Re: why are pipeline commands (allowed to be) executed in subshells?

[Greg Wooledge]

On Tue, Dec 13, 2022 at 04:39:14AM +0100, Philippe Cerfon wrote:
> Any I have one more… why does this work (tried both interactively,
> non-interactively):
> 1) run a script:
> trap "echo HUP called" HUP
> sleep 1000 &
> wait $!
> 
> 2) send HUP to the bash that runs this script
> 
> This causes it to immediately print the string exit.

The "wait" command is a builtin, and it's explicltly allowed to be
interrupted by a trapped signal.

This is different from external commands.  When the shell is implicitly
waiting for a foreground external command, a trapped signal's trap will
not be executed until the foreground command terminates, and the shell
resumes control.

> In the example given in my previous mail (without the wait) the shell
> did not pass on the HUP signal to forground sleep (where it was
> waiting), so its HUP trap neither got executed.

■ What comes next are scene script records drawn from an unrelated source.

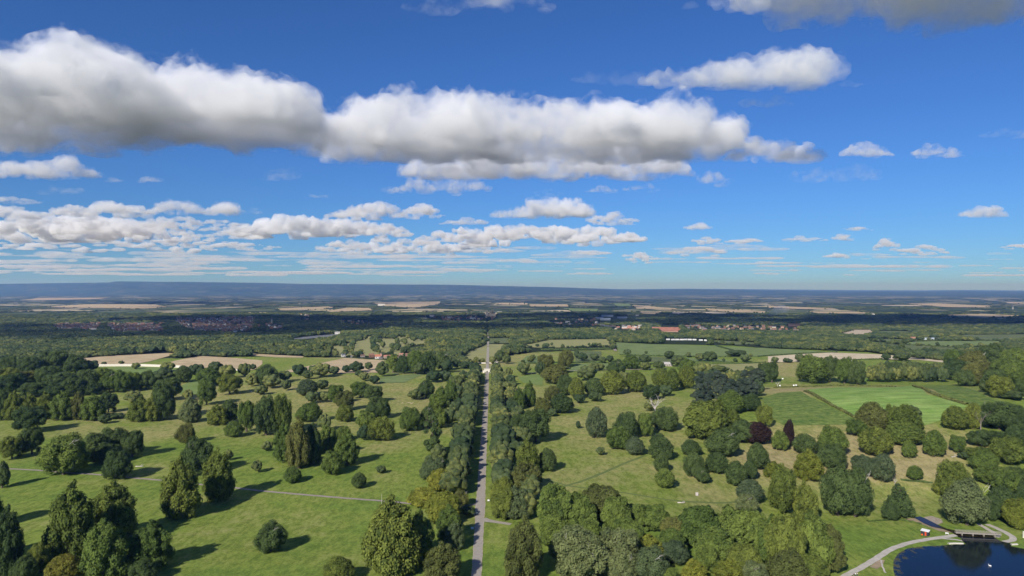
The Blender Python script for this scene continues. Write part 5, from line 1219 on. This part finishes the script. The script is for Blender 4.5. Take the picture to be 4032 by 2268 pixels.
# ------------------------------------------------------------------ people, deer, car, boards
SKIN = mat('skin', (.50, .32, .24), var=.03); HAIR = mat('dark_hair', (.03, .022, .018), var=.1)
CL = {k: mat(k + '_cloth', c, var=.05, scale=3) for k, c in {'black': (.012, .012, .016), 'navy': (.02, .025, .05), 'grey': (.12, .13, .14), 'teal': (.05, .16, .18), 'white': (.75, .75, .75), 'beige': (.55, .46, .34), 'jeans': (.05, .07, .12)}.items()}
def person(p, face, top, legs, label, stride=.22, h=1.72, dog=None):
    e = tag(empty('person', tuple(p), face), label, 'person'); k = h / 1.72
    J = [(0, 0, .95), (0, 0, 1.15), (0, .01, 1.38), (0, .01, 1.50), (0, .03, 1.64),
         (.09, 0, .92), (.10, stride, .50), (.10, stride * 1.1 - .05, .07), (.10, stride * 1.1 + .12, .03),
         (-.09, 0, .92), (-.10, -stride * .4, .50), (-.10, -stride * 1.2, .09), (-.10, -stride * 1.2 + .16, .03),
         (.19, 0, 1.40), (.23, -.06 - stride * .3, 1.12), (.23, .06, .90), (.225, .09, .82),
         (-.19, 0, 1.40), (-.23, .06 + stride * .3, 1.12), (-.23, .16 + stride * .3, .92), (-.225, .2 + stride * .3, .85)]
    E = [(0, 1), (1, 2), (2, 3), (3, 4), (0, 5), (5, 6), (6, 7), (7, 8), (0, 9), (9, 10), (10, 11), (11, 12), (2, 13), (13, 14), (14, 15), (15, 16), (2, 17), (17, 18), (18, 19), (19, 20)]
    Rr = [.15, .14, .16, .06, .105, .10, .07, .045, .04, .10, .07, .045, .04, .065, .05, .038, .04, .065, .05, .038, .04]
    o = skin_body('body', [tuple(c * k for c in j) for j in J], E, [r * k for r in Rr], SKIN, 1, e)
    dg = bpy.context.evaluated_depsgraph_get(); me = bpy.data.meshes.new_from_object(o.evaluated_get(dg)); o.modifiers.clear(); o.data = me
    me.materials.clear()
    for m_ in (CL[top], CL[legs], SKIN, HAIR): me.materials.append(m_)
    for f in me.polygons:
        c = f.center / k; f.material_index = 1 if c.z < .95 and abs(c.x) < .2 else (0 if c.z < 1.5 and not (abs(c.x) > .17 and c.z < .90) else 2)
        if c.z < .08 and abs(c.x) < .2: f.material_index = 3
    hb = MB(); bm = bmesh.new(); bmesh.ops.create_uvsphere(bm, u_segments=12, v_segments=8, radius=.118 * k)
    bmesh.ops.delete(bm, geom=[f for f in bm.faces if f.calc_center_median().z < -.02 * k and f.calc_center_median().y > -.02 * k], context='FACES'); hm = bpy.data.meshes.new('hair'); bm.to_mesh(hm); bm.free(); hm.materials.append(HAIR); ho = link('hair', hm, e); ho.location = (0, .015 * k, 1.66 * k)
    return e
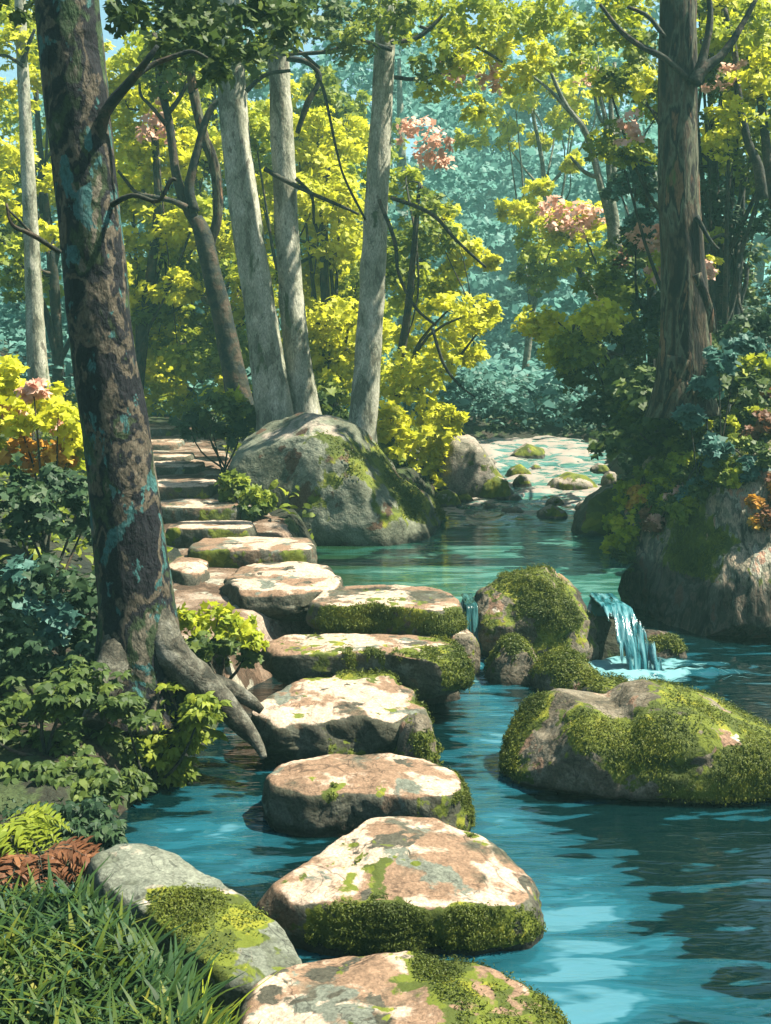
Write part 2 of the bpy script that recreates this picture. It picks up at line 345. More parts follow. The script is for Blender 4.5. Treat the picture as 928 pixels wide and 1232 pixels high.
def boulder(sky, Y, zb, hd, seed=0, amp=.05, nu=90, nv=56, p=1.25, under=.35, freq=1.0, lean=0, facets=5):
    """a boulder whose skyline seen from the path follows sky (photo pixels at distance Y); zb its foot, hd half its thickness"""
    S = np.array([atY(x, y, Y) for x, y in sky]); xs = S[:, 0]; zs = S[:, 2]
    x0, x1 = xs[0], xs[-1]; w = (x1 - x0) / 2; cx = (x0 + x1) / 2
    u = -np.cos(np.linspace(0.02, math.pi - .02, nu))
    X = cx + w * u; top = np.interp(X, xs, zs)
    for _ in range(2): top = np.convolve(np.pad(top, 1, 'edge'), [.25, .5, .25], 'valid')
    D = hd * np.clip(1 - np.abs(u) ** 3, .0, 1) ** .5 + .01
    ph = np.linspace(-under * math.pi / 2, math.pi + under * math.pi / 2, nv)
    V = []
    for i in range(nu):
        cph = np.cos(ph); sph = np.sin(ph)
        y = Y - D[i] * np.sign(cph) * np.abs(cph) ** (1 / p) 
        hgt = max(top[i] - zb, .02)
        z = np.where(sph > 0, zb + hgt * (.12 + .88 * np.abs(sph) ** (1 / p)), zb + hgt * .12 * (1 + 1.4 * sph / max(math.sin(under * math.pi / 2), .05)))
        y = np.where(sph < 0, Y + (y - Y) * (1 + .25 * sph), y)
        y = y + lean * (z - zb)
        V.append(np.column_stack([np.full(nv, X[i]), y, z]))
    V = np.array(V).reshape(-1, 3)
    c = np.array([cx, Y, zb + (top.max() - zb) * .4])
    d = V - c; d /= np.linalg.norm(d, axis=1)[:, None] + 1e-6
    V = facet(V, c, facets, seed)
    sf = freq * 1.6 / max(w, .1)
    ridge = 1 - np.abs(fbm(V * sf * np.array([1.2, 1.2, 1.5]), seed + 7, 4))
    V = V + d * (amp * w * (fbm(V * sf * 1.3, seed, 5) * .55 - np.clip(ridge - .68, 0, 1) * 1.5))[:, None]
    Fc = []
    for i in range(nu - 1):
        for j in range(nv - 1):
            Fc.append((i * nv + j, (i + 1) * nv + j, (i + 1) * nv + j + 1, i * nv + j + 1))
        Fc.append((i * nv + nv - 1, (i + 1) * nv + nv - 1, (i + 1) * nv, i * nv))
    Fc.append(tuple(range(nv))); Fc.append(tuple(range((nu - 1) * nv, nu * nv))[::-1])
    return V, Fc, np.array([cx, Y, zb])
def vnormals(V, Fc):
    Nn = np.zeros_like(V)
    Q = np.array([f for f in Fc if len(f) == 4])
    n = np.cross(V[Q[:, 2]] - V[Q[:, 0]], V[Q[:, 3]] - V[Q[:, 1]])
    for k in range(4): np.add.at(Nn, Q[:, k], n)
    return Nn / (np.linalg.norm(Nn, axis=1)[:, None] + 1e-9)

# leaf outlines (unit length about 1)
def lobed(seed, k=5):
    r = np.random.RandomState(seed); V = []
    for i in range(k * 2):
        a = 2 * math.pi * (i + r.uniform(-.25, .25)) / (k * 2); rad = (.5 * r.uniform(.75, 1.2)) if i % 2 == 0 else .5 * r.uniform(.45, .72)
        V.append((math.cos(a) * rad, math.sin(a) * rad, r.uniform(-.06, .06)))
    return np.array(V)
def ovate(w, n=4, fold=.08):
    V = []
    xs = np.linspace(-.5, .5, n + 2)
    prof = [w * math.sin(math.pi * (t + .5) ** .8) for t in xs]
    for x, q in zip(xs[1:-1], prof[1:-1]): V.append((x, q / 2, fold - .25 * (x) ** 2))
    top = [(-.5, 0, -.06)] + V + [(.5, 0, -.12)]
    bot = [(v[0], -v[1], v[2]) for v in V][::-1]
    return np.array(top + bot)
T_LOBE = [lobed(s) for s in range(8)]
T_OV = [ovate(.42), ovate(.5), ovate(.36)]
T_LANCE = [ovate(.2), ovate(.26)]
T_TUFT = [ovate(.28, 2), ovate(.4, 2)]
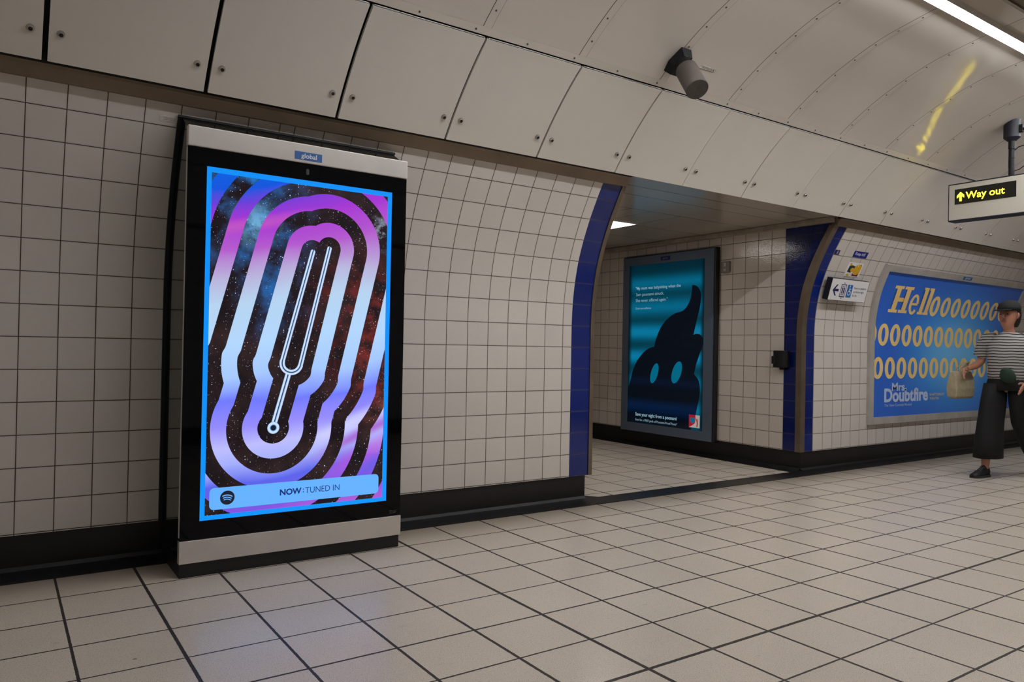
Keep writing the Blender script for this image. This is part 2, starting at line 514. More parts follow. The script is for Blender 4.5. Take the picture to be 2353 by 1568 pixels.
# skirting
sk = MB()
sk.box((X0, 4.262, 0.0), (3.60, 4.42, 0.182))
struct('baseboard_left', sk, M['black_skirt'])
struct('baseboard_right', MB().box((6.225, 4.262, 0.0), (X1, 4.42, 0.182)), M['black_skirt'])
struct('baseboard_passage_right', MB().box((6.225, 4.42, 0.0), (6.40, 9.2, 0.182)), M['black_skirt'])
struct('baseboard_passage_left', MB().box((3.45, 4.42, 0.0), (3.6, 9.2, 0.182)), M['black_skirt'])
# black kerb strip on the floor, with a cove up to the skirting
kp = [(4.071, 0.0), (4.071, 0.004), (4.20, 0.005), (4.245, 0.010), (4.262, 0.026), (4.262, 0.0)]
struct('trim_6', MB().prism_x(kp, X0, 3.60, True), M['black_kerb'])
struct('trim_7', MB().prism_x([(4.065, 0.0), (4.065, 0.004), (4.262, 0.004), (4.262, 0.0)], 3.60, 6.225), M['black_kerb'])
struct('trim_8', MB().prism_x(kp, 6.225, X1, True), M['black_kerb'])
mb = MB()
for a, b_ in (((6.09, 0.0), (6.225, 0.024)),):
    vs = []
    for yy in (4.262, 9.2):
        vs += [(6.09, yy, 0.0), (6.09, yy, 0.004), (6.18, yy, 0.006), (6.225, yy, 0.026), (6.225, yy, 0.0)]
    mb.add(vs, [(0, 1, 2, 3, 4), (9, 8, 7, 6, 5)] + [(i, 5 + i, 5 + (i + 1) % 5, (i + 1) % 5) for i in range(5)])
struct('trim_9', mb, M['black_kerb'])
mb = MB(); mb.add([(3.60, 4.262, 0), (3.74, 4.262, 0), (3.66, 4.36, 0), (3.66, 9.2, 0), (3.60, 9.2, 0), (3.60, 4.262, .004), (3.74, 4.262, .004), (3.66, 4.36, .004), (3.66, 9.2, .004), (3.60, 9.2, .004)],
                 [(5, 6, 7, 8, 9), (4, 3, 2, 1, 0)] + [(i, (i + 1) % 5, 5 + (i + 1) % 5, 5 + i) for i in range(5)])
struct('trim_10', mb, M['black_kerb'])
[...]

The shell NEVER "passes on" the signal to its child processes.

In the example you showed, SIGHUP will terminate the shell, but not the
sleep.  The sleep command will continue "running" in the background
until the 1000 seconds have elapsed.

To illustrate:

unicorn:~$ cat foo
#!/bin/bash
sleep 1000 &
echo "Shell process $$ awaiting sleep process $!"
wait $!
unicorn:~$ ./foo
Shell process 969085 awaiting sleep process 969086

Then, in another terminal:

unicorn:~$ kill 969085

Then, in the first terminal:

Terminated
unicorn:~$ ps
    PID TTY          TIME CMD
   1038 pts/1    00:00:00 bash
 969086 pts/1    00:00:00 sleep
 969090 pts/1    00:00:00 ps

That sleep command will eventually die on its own, or I can kill it.

In this example, I didn't include a trap.  But doing so makes no
difference in this case.  Go ahead and try it both ways, and you'll see
the same behavior.